Depois da leitura das 218 páginas
da sentença na qual Sérgio Moro condenou Lula, não resta dúvida da principal
pergunta a ser respondida neste dia 24 de janeiro, quando ocorre o julgamento
do recurso do ex-presidente no TRF-4: pode alguém ser condenado mais por
convicção do que por provas?
Há muita torcida, muita
militância, é verdade, mas há também análises bem criteriosas questionando as
conclusões do juiz de Curitiba, sejam elas de articulista de esquerda, direita
ou mesmo de juristas. O texto de Moro, que deveria ser essencialmente técnico, parece
em muitos momentos com um manifesto político. É importante frisar: como pode um
julgamento tão importante deixar tantas dúvidas, passear por meras ilações e
deixar questões relevantes sem respostas?
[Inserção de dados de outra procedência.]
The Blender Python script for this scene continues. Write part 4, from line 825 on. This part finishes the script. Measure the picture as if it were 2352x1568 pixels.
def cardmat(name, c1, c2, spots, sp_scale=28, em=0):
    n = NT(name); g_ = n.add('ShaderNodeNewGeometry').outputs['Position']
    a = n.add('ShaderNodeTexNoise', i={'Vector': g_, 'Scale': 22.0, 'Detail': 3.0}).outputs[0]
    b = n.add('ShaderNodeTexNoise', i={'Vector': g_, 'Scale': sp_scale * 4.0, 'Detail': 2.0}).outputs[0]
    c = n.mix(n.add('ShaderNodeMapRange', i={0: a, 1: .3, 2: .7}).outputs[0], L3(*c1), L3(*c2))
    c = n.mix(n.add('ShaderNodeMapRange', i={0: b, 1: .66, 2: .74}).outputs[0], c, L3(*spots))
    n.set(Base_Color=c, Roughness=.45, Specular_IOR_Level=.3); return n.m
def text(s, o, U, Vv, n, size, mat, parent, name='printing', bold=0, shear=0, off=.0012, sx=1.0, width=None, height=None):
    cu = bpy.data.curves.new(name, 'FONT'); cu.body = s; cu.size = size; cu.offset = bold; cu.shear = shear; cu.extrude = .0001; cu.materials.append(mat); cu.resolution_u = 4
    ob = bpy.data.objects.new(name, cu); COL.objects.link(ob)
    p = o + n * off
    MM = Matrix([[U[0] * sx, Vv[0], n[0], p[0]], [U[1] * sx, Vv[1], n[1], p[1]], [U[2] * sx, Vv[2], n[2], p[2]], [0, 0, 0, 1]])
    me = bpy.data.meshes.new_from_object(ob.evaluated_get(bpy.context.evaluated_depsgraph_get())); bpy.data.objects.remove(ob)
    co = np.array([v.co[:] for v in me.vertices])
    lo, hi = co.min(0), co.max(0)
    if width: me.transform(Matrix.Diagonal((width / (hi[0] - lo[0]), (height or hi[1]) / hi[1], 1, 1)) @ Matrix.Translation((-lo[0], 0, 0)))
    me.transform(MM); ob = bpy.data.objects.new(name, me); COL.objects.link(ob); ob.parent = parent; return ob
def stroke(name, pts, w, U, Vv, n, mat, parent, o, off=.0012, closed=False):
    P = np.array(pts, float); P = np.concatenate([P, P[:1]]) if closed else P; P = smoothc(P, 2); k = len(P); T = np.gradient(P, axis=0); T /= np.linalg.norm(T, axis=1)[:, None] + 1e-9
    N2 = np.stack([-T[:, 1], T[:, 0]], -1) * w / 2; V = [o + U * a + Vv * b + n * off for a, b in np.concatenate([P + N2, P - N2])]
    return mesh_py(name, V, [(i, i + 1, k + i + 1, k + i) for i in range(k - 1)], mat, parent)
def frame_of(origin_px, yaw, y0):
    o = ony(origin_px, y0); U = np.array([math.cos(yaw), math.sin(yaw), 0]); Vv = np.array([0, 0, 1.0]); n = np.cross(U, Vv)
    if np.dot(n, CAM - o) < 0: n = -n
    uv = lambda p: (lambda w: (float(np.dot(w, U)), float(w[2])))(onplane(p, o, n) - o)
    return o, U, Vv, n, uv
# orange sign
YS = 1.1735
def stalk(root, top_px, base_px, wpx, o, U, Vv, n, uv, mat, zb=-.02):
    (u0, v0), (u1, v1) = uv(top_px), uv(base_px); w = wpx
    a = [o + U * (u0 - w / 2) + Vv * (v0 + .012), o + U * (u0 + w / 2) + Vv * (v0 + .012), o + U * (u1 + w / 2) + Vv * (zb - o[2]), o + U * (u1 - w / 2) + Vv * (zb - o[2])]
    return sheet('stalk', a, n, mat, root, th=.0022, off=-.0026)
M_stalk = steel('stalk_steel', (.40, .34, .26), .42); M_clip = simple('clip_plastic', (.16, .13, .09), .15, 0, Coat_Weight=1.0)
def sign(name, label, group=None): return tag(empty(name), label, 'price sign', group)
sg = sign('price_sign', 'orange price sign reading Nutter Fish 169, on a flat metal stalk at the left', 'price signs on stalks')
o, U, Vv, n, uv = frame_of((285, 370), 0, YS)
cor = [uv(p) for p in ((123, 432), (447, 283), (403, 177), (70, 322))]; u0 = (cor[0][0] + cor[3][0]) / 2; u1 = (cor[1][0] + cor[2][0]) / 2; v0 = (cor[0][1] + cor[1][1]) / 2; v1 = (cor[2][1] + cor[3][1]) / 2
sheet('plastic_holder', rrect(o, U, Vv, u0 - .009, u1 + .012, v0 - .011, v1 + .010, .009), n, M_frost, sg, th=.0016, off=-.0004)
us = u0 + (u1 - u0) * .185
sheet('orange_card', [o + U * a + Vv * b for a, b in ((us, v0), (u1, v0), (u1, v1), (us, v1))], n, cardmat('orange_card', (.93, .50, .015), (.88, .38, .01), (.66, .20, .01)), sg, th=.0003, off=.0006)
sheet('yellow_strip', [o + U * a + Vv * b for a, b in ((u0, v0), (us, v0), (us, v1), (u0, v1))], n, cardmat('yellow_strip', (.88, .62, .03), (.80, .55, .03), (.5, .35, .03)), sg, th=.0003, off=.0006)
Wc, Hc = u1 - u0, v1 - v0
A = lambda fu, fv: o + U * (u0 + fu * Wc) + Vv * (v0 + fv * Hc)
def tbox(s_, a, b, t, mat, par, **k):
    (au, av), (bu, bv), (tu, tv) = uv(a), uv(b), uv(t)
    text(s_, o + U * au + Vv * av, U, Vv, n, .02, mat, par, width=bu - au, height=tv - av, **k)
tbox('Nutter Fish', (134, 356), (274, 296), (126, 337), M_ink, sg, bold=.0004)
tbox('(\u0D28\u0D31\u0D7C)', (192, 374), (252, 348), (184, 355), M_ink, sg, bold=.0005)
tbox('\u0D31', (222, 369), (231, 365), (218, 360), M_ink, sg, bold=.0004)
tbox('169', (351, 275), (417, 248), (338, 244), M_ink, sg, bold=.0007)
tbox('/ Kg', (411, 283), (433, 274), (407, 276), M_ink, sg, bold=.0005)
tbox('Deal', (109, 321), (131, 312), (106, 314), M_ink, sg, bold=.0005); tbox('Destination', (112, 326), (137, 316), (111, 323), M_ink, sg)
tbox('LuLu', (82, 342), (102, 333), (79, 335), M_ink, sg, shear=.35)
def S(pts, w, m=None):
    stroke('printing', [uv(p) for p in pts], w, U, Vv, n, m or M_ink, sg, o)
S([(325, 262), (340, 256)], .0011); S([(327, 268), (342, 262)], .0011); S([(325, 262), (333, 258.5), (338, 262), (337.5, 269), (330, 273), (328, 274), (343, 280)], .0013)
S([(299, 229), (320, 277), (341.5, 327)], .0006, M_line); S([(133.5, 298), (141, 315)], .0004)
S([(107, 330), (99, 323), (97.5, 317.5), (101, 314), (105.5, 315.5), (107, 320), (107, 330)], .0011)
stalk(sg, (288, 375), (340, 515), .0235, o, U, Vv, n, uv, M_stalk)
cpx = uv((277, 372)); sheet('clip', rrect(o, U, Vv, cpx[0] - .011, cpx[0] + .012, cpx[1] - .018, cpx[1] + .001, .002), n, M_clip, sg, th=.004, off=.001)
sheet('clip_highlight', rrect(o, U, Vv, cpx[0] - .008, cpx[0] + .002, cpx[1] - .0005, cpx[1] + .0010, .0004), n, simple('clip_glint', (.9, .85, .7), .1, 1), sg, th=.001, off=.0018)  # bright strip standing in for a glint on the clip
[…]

A principal denúncia era de que Lula
recebeu o apartamento no Guarujá como propina após beneficiar a construtora OAS
em três obras da Petrobrás. Atenção: esta era a principal denúncia e elo
central da acusação. Sabe o que o juiz disse como resposta aos embargos de
declaração? Afirmou que em nenhum momento ele disse que o apartamento e as
reformas seriam resultado direto de propina das obras Petrobrás. Logo, não
demonstrou a origem da propina, se é que houve. Mais ainda, se a propina não
tem origem na Petrobras, o processo estaria indevidamente sendo julgado na
operação Lava Jato.
Mas há ainda mais falhas. Onde
está a conta geral de propinas do Partido dos Trabalhadores? Os R$ 16 milhões
alegados? Extratos, rastros, vestígios, malas, doações? A única prova seria a
delação de Léo Pinheiro que teria conversado sem testemunhas com Vaccari, então
tesoureiro do PT, momento em que teria sido combinado o uso de propina para
pagamento do apartamento que seria, mas nunca foi, do Lula. Outra observação
importante. Vaccari teria autorizado o uso da propina, mas sequer foi interrogado
neste processo.
Outro detalhe curioso da sentença
é a desqualificação das testemunhas de defesa. Moro diz que por falta de
conhecimento do assunto, pouco teriam a contribuir. Mas na condenação Moro diz
que Lula usou as nomeações na prática de corrupção. Logo, as testemunhas como
membros do governo ou políticos são importantes testemunhas. Da mesma forma, ao
ouvir testemunhas de acusação, alguns criminosos confessos, ele ressalta que
teriam valor tais depoimentos.
Não se ignora desencontros de
informações, de datas e documentos sobre o Triplex, bem como a reforma
excepcional contratada pela construtora. Também não se ignora que Lula, como
ex-presidente, e amigo do empresário da OAS, teria também um tratamento
diferenciado. Não se ignora que Lula tinha interesse na compra do apartamento.
E vamos além: não se ignora a promiscuidade das relações tanto do ex-presidente
quanto de seu partido com as construtoras corruptas. Isso posto, não se pode condenar
qualquer um sem provas. Não se condena nem com matérias de jornais ou com
ignorância de como funciona as nomeações num governo de coalizão.
Outra questão importante neste
momento do julgamento é a falsa polêmica de que se fere a democracia se Lula
estiver ausente do pleito. Fere a democracia condenações sem provas ou
espetáculos judicialescos, como muitas vezes ocorreu na Lava Jato. Este é o cerne
da questão. Se em algum momento o ex-presidente agiu ilegalmente, que pague exemplarmente
mas não parece o caso.
Apesar da longa sentença, e
apesar de Moro repetir que resta provada
a corrupção, não se conseguiu demonstrar. Não se afirma isso com alegria,
afinal importante operação deveria dar-nos somente orgulho, investigando,
julgando e prendendo quem quer que seja. Mas não se pode fazer isso a qualquer custo,
muito menos sem a demonstração cabal da culpabilidade dos réus. Resta agora ao
TRF-4 restaurar a ordem pois a condenação de Lula não se sustenta.